STATED GOAL:
Write out all of the records precisely. Skip anything that is a picture.

Scripts that build scenes
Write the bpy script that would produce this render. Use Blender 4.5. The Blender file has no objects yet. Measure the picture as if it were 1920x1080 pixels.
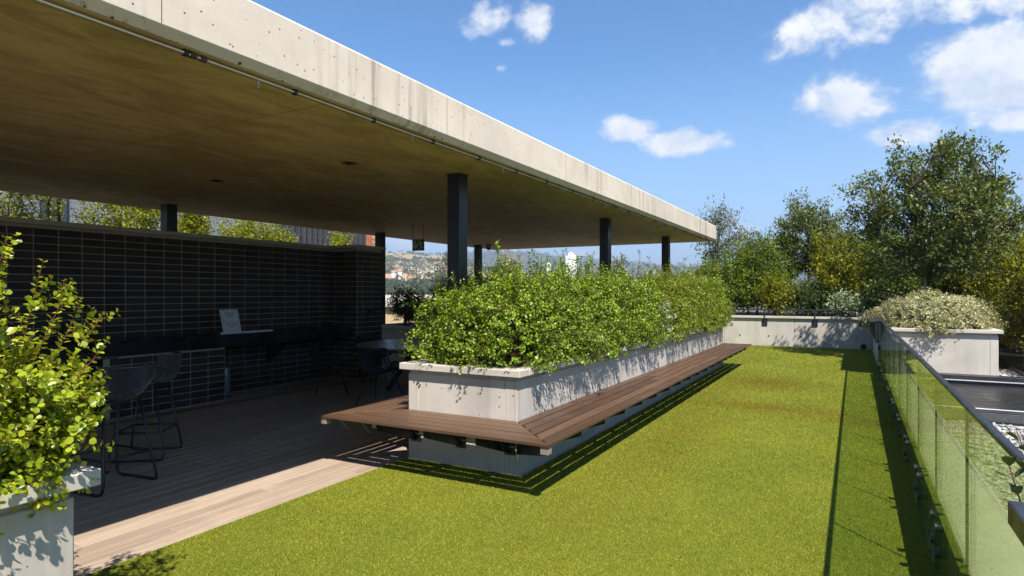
import bpy, bmesh, math, random
import numpy as np
from mathutils import Vector, Matrix

# ---------------------------------------------------------------- camera, sky, sun, exposure
SC = bpy.context.scene
COL = SC.collection
R = math.radians
YAW = R(29.01)
cam_d = bpy.data.cameras.new('camera')
cam = bpy.data.objects.new('camera', cam_d)
COL.objects.link(cam)
cam.location = (0, 0, 1.55)
cam.rotation_euler = (R(90), 0, YAW)
cam_d.sensor_width = 36.0
cam_d.lens = 36.0 * 1157.4 / 1920.0
cam_d.shift_y = 9.75 / 1920.0
cam_d.clip_start = 0.05
cam_d.clip_end = 30000
SC.camera = cam

SUN = Vector((0.485, -0.54, 1.0)).normalized()       # towards the sun
SUN_EL = math.asin(SUN.z)
SUN_AZ = math.atan2(SUN.x, SUN.y)
sun_d = bpy.data.lights.new('sun', 'SUN')
sun_d.energy = 4.3
sun_d.angle = R(0.53)
sun_d.color = (1.0, 0.945, 0.85)
sun = bpy.data.objects.new('sun', sun_d)
COL.objects.link(sun)
sun.rotation_euler = (-SUN).to_track_quat('-Z', 'Y').to_euler()
sun.location = (20, -20, 40)

SC.view_settings.view_transform = 'Standard'
SC.view_settings.look = 'None'
SC.view_settings.gamma = 1.0
SC.view_settings.use_curve_mapping = False
SC.view_settings.exposure = 1.20
SC.render.engine = 'CYCLES'
SC.cycles.use_denoising = True
SC.cycles.denoising_input_passes = 'RGB_ALBEDO_NORMAL'
SC.cycles.max_bounces = 8
SC.cycles.diffuse_bounces = 4
SC.cycles.glossy_bounces = 3
SC.cycles.transmission_bounces = 6
SC.cycles.transparent_max_bounces = 8
SC.cycles.volume_bounces = 0
SC.cycles.caustics_reflective = False
SC.cycles.caustics_refractive = False
SC.cycles.sample_clamp_indirect = 6.0
SC.cycles.sample_clamp_direct = 0.0


# ---------------------------------------------------------------- node helpers
class NT:
    def __init__(self, nt):
        self.nt = nt

    def n(self, typ, props=None, **inp):
        nd = self.nt.nodes.new(typ)
        for k, v in (props or {}).items():
            setattr(nd, k, v)
        for k, v in inp.items():
            key = int(k[1:]) if k[0] == '_' and k[1:].isdigit() else k.replace('_', ' ')
            s = nd.inputs[key]
            self.put(s, v)
        return nd

    def put(self, s, v):
        if isinstance(v, bpy.types.NodeSocket):
            self.nt.links.new(v, s)
        elif isinstance(v, bpy.types.Node):
            self.nt.links.new(v.outputs[0], s)
        elif isinstance(v, (tuple, list)) and s.type == 'RGBA' and len(v) == 3:
            s.default_value = (*v, 1)
        else:
            s.default_value = v

    def math(self, op, a, b=0.0, c=0.0, clamp=False):
        nd = self.n('ShaderNodeMath', {'operation': op, 'use_clamp': clamp}, _0=a, _1=b, _2=c)
        return nd.outputs[0]

    def mix(self, f, a, b, blend='MIX'):
        nd = self.nt.nodes.new('ShaderNodeMix')
        nd.data_type = 'RGBA'
        nd.blend_type = blend
        nd.clamp_factor = True
        self.put(nd.inputs[0], f); self.put(nd.inputs[6], a); self.put(nd.inputs[7], b)
        return nd.outputs[2]

    def ramp(self, f, lo, hi, a=0.0, b=1.0, smooth=True):
        nd = self.n('ShaderNodeMapRange', {'interpolation_type': 'SMOOTHSTEP' if smooth else 'LINEAR', 'clamp': True})
        self.put(nd.inputs[0], f)
        for i, v in zip((1, 2, 3, 4), (lo, hi, a, b)):
            nd.inputs[i].default_value = v
        return nd.outputs[0]

    def noise(self, vec, scale, detail=4.0, rough=0.55, dist=0.0, dims='3D'):
        return self.n('ShaderNodeTexNoise', {'noise_dimensions': dims}, Vector=vec, Scale=scale, Detail=detail,
                      Roughness=rough, Distortion=dist).outputs[0]

    def mapping(self, vec, loc=(0, 0, 0), rot=(0, 0, 0), scale=(1, 1, 1)):
        return self.n('ShaderNodeMapping', None, Vector=vec, Location=loc, Rotation=rot, Scale=scale).outputs[0]


# ---------------------------------------------------------------- world: sky with scattered cumulus
W = bpy.data.worlds.new('World')
SC.world = W
W.use_nodes = True
W.node_tree.nodes.clear()
w = NT(W.node_tree)
sky = w.n('ShaderNodeTexSky', {'sky_type': 'NISHITA', 'sun_disc': False})
sky.sun_elevation = SUN_EL
sky.sun_rotation = SUN_AZ
sky.altitude = 1400
sky.air_density = 1.0
sky.dust_density = 0.55
sky.ozone_density = 2.2
tc = w.n('ShaderNodeTexCoord').outputs['Generated']
sep = w.n('ShaderNodeSeparateXYZ', None, Vector=tc)
az = w.math('ARCTAN2', sep.outputs[0], sep.outputs[1])
el = w.math('ARCSINE', w.math('MINIMUM', w.math('MAXIMUM', sep.outputs[2], -1.0), 1.0))
ae = w.n('ShaderNodeCombineXYZ', None, X=az, Y=w.math('MULTIPLY', el, 1.25), Z=0.0).outputs[0]
fb = w.noise(ae, 9.0, 8.0, 0.62, 0.35)
fb2 = w.noise(w.mapping(ae, loc=(3.1, 1.7, 0)), 26.0, 6.0, 0.6, 0.2)
shape = w.math('ADD', w.math('MULTIPLY', fb, 0.64), w.math('MULTIPLY', fb2, 0.36))


def px_dir(u, v):
    s, t = (u - 960) / 1157.4, (v - 549.75) / 1157.4
    d = Vector((-math.sin(YAW) + math.cos(YAW) * s, math.cos(YAW) + math.sin(YAW) * s, -t)).normalized()
    return math.atan2(d.x, d.y), math.asin(d.z)


# (centre of each cloud seen in the photograph, half width, half height in radians, tilt, strength)
CLOUDS = [(905, 38, .050, .030, .15, .62), (1003, 42, .036, .030, 0, .68), (948, 80, .026, .014, .2, .46), (940, 128, .022, .012, 0, .46),
          (1180, 243, .062, .025, -.12, .72), (1275, 266, .072, .026, -.05, .76),
          (1575, 188, .062, .040, -.25, .72), (1700, 250, .058, .022, .1, .70), (1850, 130, .085, .062, -.2, .80),
          (1905, 222, .03, .016, 0, .7), (1640, 15, .17, .050, .1, .64), (1560, 66, .05, .035, 0, .5), (1850, 0, .15, .035, 0, .6),
          (1395, 425, .050, .022, 0, .42), (740, 460, .075, .018, .05, .55), (1130, 478, .10, .018, 0, .45),
          (1690, 168, .03, .014, 0, .42)]
blob = None
for (u, v, hw, hh, tilt, st) in CLOUDS:
    a0, e0 = px_dir(u, v)
    da = w.math('MULTIPLY', w.math('SUBTRACT', az, a0), math.cos(e0))
    de = w.math('SUBTRACT', el, e0)
    ct, s_ = math.cos(tilt), math.sin(tilt)
    x = w.math('MULTIPLY', w.math('ADD', w.math('MULTIPLY', da, ct), w.math('MULTIPLY', de, s_)), 1 / hw)
    y = w.math('MULTIPLY', w.math('SUBTRACT', w.math('MULTIPLY', de, ct), w.math('MULTIPLY', da, s_)), 1 / hh)
    r2 = w.math('ADD', w.math('MULTIPLY', x, x), w.math('MULTIPLY', y, y))
    g = w.math('MULTIPLY', w.math('EXPONENT', w.math('MULTIPLY', r2, -0.7)), st)
    blob = g if blob is None else w.math('MAXIMUM', blob, g)
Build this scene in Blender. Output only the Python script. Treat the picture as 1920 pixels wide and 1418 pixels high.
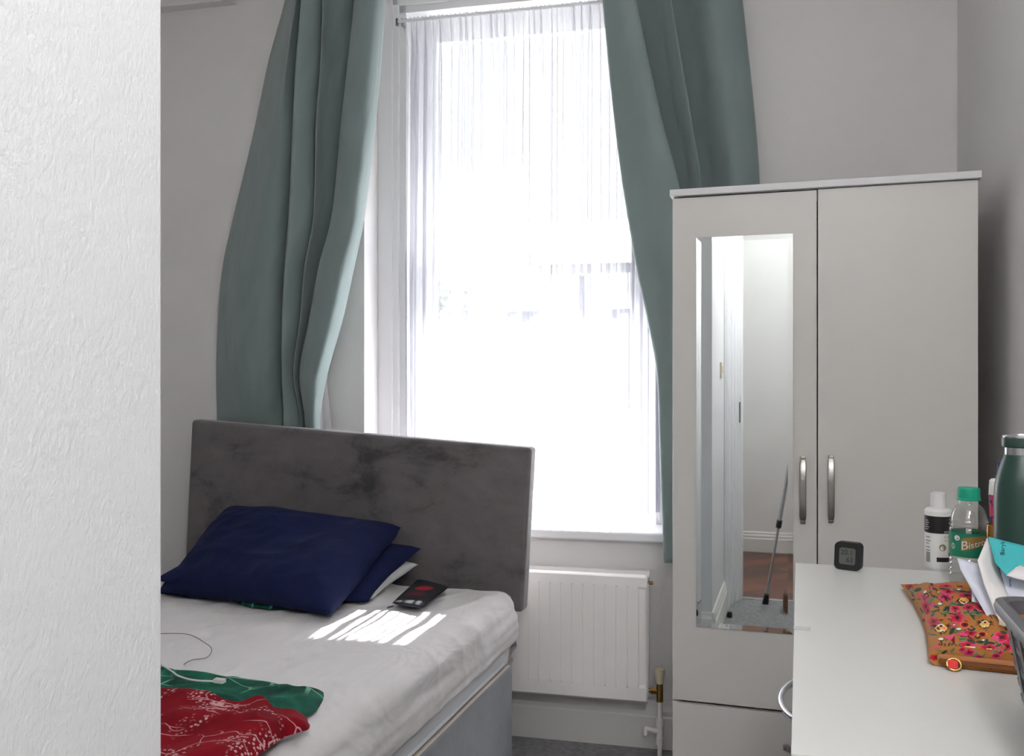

FULL OUTPUT:
Write the bpy script that would produce this render. Use Blender 4.5. The Blender file has no objects yet. Measure the picture as if it were 1920x1080 pixels.
import bpy, bmesh, math, random
import numpy as np
from mathutils import Vector, Matrix

# ---------------------------------------------------------------- camera, sky, sun, exposure
SC = bpy.context.scene
COL = SC.collection
R = math.radians
YAW = R(29.01)
cam_d = bpy.data.cameras.new('camera')
cam = bpy.data.objects.new('camera', cam_d)
COL.objects.link(cam)
cam.location = (0, 0, 1.55)
cam.rotation_euler = (R(90), 0, YAW)
cam_d.sensor_width = 36.0
cam_d.lens = 36.0 * 1157.4 / 1920.0
cam_d.shift_y = 9.75 / 1920.0
cam_d.clip_start = 0.05
cam_d.clip_end = 30000
SC.camera = cam

SUN = Vector((0.485, -0.54, 1.0)).normalized()       # towards the sun
SUN_EL = math.asin(SUN.z)
SUN_AZ = math.atan2(SUN.x, SUN.y)
sun_d = bpy.data.lights.new('sun', 'SUN')
sun_d.energy = 4.3
sun_d.angle = R(0.53)
sun_d.color = (1.0, 0.945, 0.85)
sun = bpy.data.objects.new('sun', sun_d)
COL.objects.link(sun)
sun.rotation_euler = (-SUN).to_track_quat('-Z', 'Y').to_euler()
sun.location = (20, -20, 40)

SC.view_settings.view_transform = 'Standard'
SC.view_settings.look = 'None'
SC.view_settings.gamma = 1.0
SC.view_settings.use_curve_mapping = False
SC.view_settings.exposure = 1.20
SC.render.engine = 'CYCLES'
SC.cycles.use_denoising = True
SC.cycles.denoising_input_passes = 'RGB_ALBEDO_NORMAL'
SC.cycles.max_bounces = 8
SC.cycles.diffuse_bounces = 4
SC.cycles.glossy_bounces = 3
SC.cycles.transmission_bounces = 6
SC.cycles.transparent_max_bounces = 8
SC.cycles.volume_bounces = 0
SC.cycles.caustics_reflective = False
SC.cycles.caustics_refractive = False
SC.cycles.sample_clamp_indirect = 6.0
SC.cycles.sample_clamp_direct = 0.0


# ---------------------------------------------------------------- node helpers
class NT:
    def __init__(self, nt):
        self.nt = nt

    def n(self, typ, props=None, **inp):
        nd = self.nt.nodes.new(typ)
        for k, v in (props or {}).items():
            setattr(nd, k, v)
        for k, v in inp.items():
            key = int(k[1:]) if k[0] == '_' and k[1:].isdigit() else k.replace('_', ' ')
            s = nd.inputs[key]
            self.put(s, v)
        return nd

    def put(self, s, v):
        if isinstance(v, bpy.types.NodeSocket):
            self.nt.links.new(v, s)
        elif isinstance(v, bpy.types.Node):
            self.nt.links.new(v.outputs[0], s)
        elif isinstance(v, (tuple, list)) and s.type == 'RGBA' and len(v) == 3:
            s.default_value = (*v, 1)
        else:
            s.default_value = v

    def math(self, op, a, b=0.0, c=0.0, clamp=False):
        nd = self.n('ShaderNodeMath', {'operation': op, 'use_clamp': clamp}, _0=a, _1=b, _2=c)
        return nd.outputs[0]

    def mix(self, f, a, b, blend='MIX'):
        nd = self.nt.nodes.new('ShaderNodeMix')
        nd.data_type = 'RGBA'
        nd.blend_type = blend
        nd.clamp_factor = True
        self.put(nd.inputs[0], f); self.put(nd.inputs[6], a); self.put(nd.inputs[7], b)
        return nd.outputs[2]

    def ramp(self, f, lo, hi, a=0.0, b=1.0, smooth=True):
        nd = self.n('ShaderNodeMapRange', {'interpolation_type': 'SMOOTHSTEP' if smooth else 'LINEAR', 'clamp': True})
        self.put(nd.inputs[0], f)
        for i, v in zip((1, 2, 3, 4), (lo, hi, a, b)):
            nd.inputs[i].default_value = v
        return nd.outputs[0]

    def noise(self, vec, scale, detail=4.0, rough=0.55, dist=0.0, dims='3D'):
        return self.n('ShaderNodeTexNoise', {'noise_dimensions': dims}, Vector=vec, Scale=scale, Detail=detail,
                      Roughness=rough, Distortion=dist).outputs[0]

    def mapping(self, vec, loc=(0, 0, 0), rot=(0, 0, 0), scale=(1, 1, 1)):
        return self.n('ShaderNodeMapping', None, Vector=vec, Location=loc, Rotation=rot, Scale=scale).outputs[0]


# ---------------------------------------------------------------- world: sky with scattered cumulus
W = bpy.data.worlds.new('World')
SC.world = W
W.use_nodes = True
W.node_tree.nodes.clear()
w = NT(W.node_tree)
sky = w.n('ShaderNodeTexSky', {'sky_type': 'NISHITA', 'sun_disc': False})
sky.sun_elevation = SUN_EL
sky.sun_rotation = SUN_AZ
sky.altitude = 1400
sky.air_density = 1.0
sky.dust_density = 0.55
sky.ozone_density = 2.2
tc = w.n('ShaderNodeTexCoord').outputs['Generated']
sep = w.n('ShaderNodeSeparateXYZ', None, Vector=tc)
az = w.math('ARCTAN2', sep.outputs[0], sep.outputs[1])
el = w.math('ARCSINE', w.math('MINIMUM', w.math('MAXIMUM', sep.outputs[2], -1.0), 1.0))
ae = w.n('ShaderNodeCombineXYZ', None, X=az, Y=w.math('MULTIPLY', el, 1.25), Z=0.0).outputs[0]
fb = w.noise(ae, 9.0, 8.0, 0.62, 0.35)
fb2 = w.noise(w.mapping(ae, loc=(3.1, 1.7, 0)), 26.0, 6.0, 0.6, 0.2)
shape = w.math('ADD', w.math('MULTIPLY', fb, 0.64), w.math('MULTIPLY', fb2, 0.36))


def px_dir(u, v):
    s, t = (u - 960) / 1157.4, (v - 549.75) / 1157.4
    d = Vector((-math.sin(YAW) + math.cos(YAW) * s, math.cos(YAW) + math.sin(YAW) * s, -t)).normalized()
    return math.atan2(d.x, d.y), math.asin(d.z)


# (centre of each cloud seen in the photograph, half width, half height in radians, tilt, strength)
CLOUDS = [(905, 38, .050, .030, .15, .62), (1003, 42, .036, .030, 0, .68), (948, 80, .026, .014, .2, .46), (940, 128, .022, .012, 0, .46),
          (1180, 243, .062, .025, -.12, .72), (1275, 266, .072, .026, -.05, .76),
          (1575, 188, .062, .040, -.25, .72), (1700, 250, .058, .022, .1, .70), (1850, 130, .085, .062, -.2, .80),
          (1905, 222, .03, .016, 0, .7), (1640, 15, .17, .050, .1, .64), (1560, 66, .05, .035, 0, .5), (1850, 0, .15, .035, 0, .6),
          (1395, 425, .050, .022, 0, .42), (740, 460, .075, .018, .05, .55), (1130, 478, .10, .018, 0, .45),
          (1690, 168, .03, .014, 0, .42)]
blob = None
for (u, v, hw, hh, tilt, st) in CLOUDS:
    a0, e0 = px_dir(u, v)
    da = w.math('MULTIPLY', w.math('SUBTRACT', az, a0), math.cos(e0))
    de = w.math('SUBTRACT', el, e0)
    ct, s_ = math.cos(tilt), math.sin(tilt)
    x = w.math('MULTIPLY', w.math('ADD', w.math('MULTIPLY', da, ct), w.math('MULTIPLY', de, s_)), 1 / hw)
    y = w.math('MULTIPLY', w.math('SUBTRACT', w.math('MULTIPLY', de, ct), w.math('MULTIPLY', da, s_)), 1 / hh)
    r2 = w.math('ADD', w.math('MULTIPLY', x, x), w.math('MULTIPLY', y, y))
    g = w.math('MULTIPLY', w.math('EXPONENT', w.math('MULTIPLY', r2, -0.7)), st)
    blob = g if blob is None else w.math('MAXIMUM', blob, g)
Build this scene in Blender. Output only the Python script. Treat the picture as 1920 pixels wide and 1418 pixels high.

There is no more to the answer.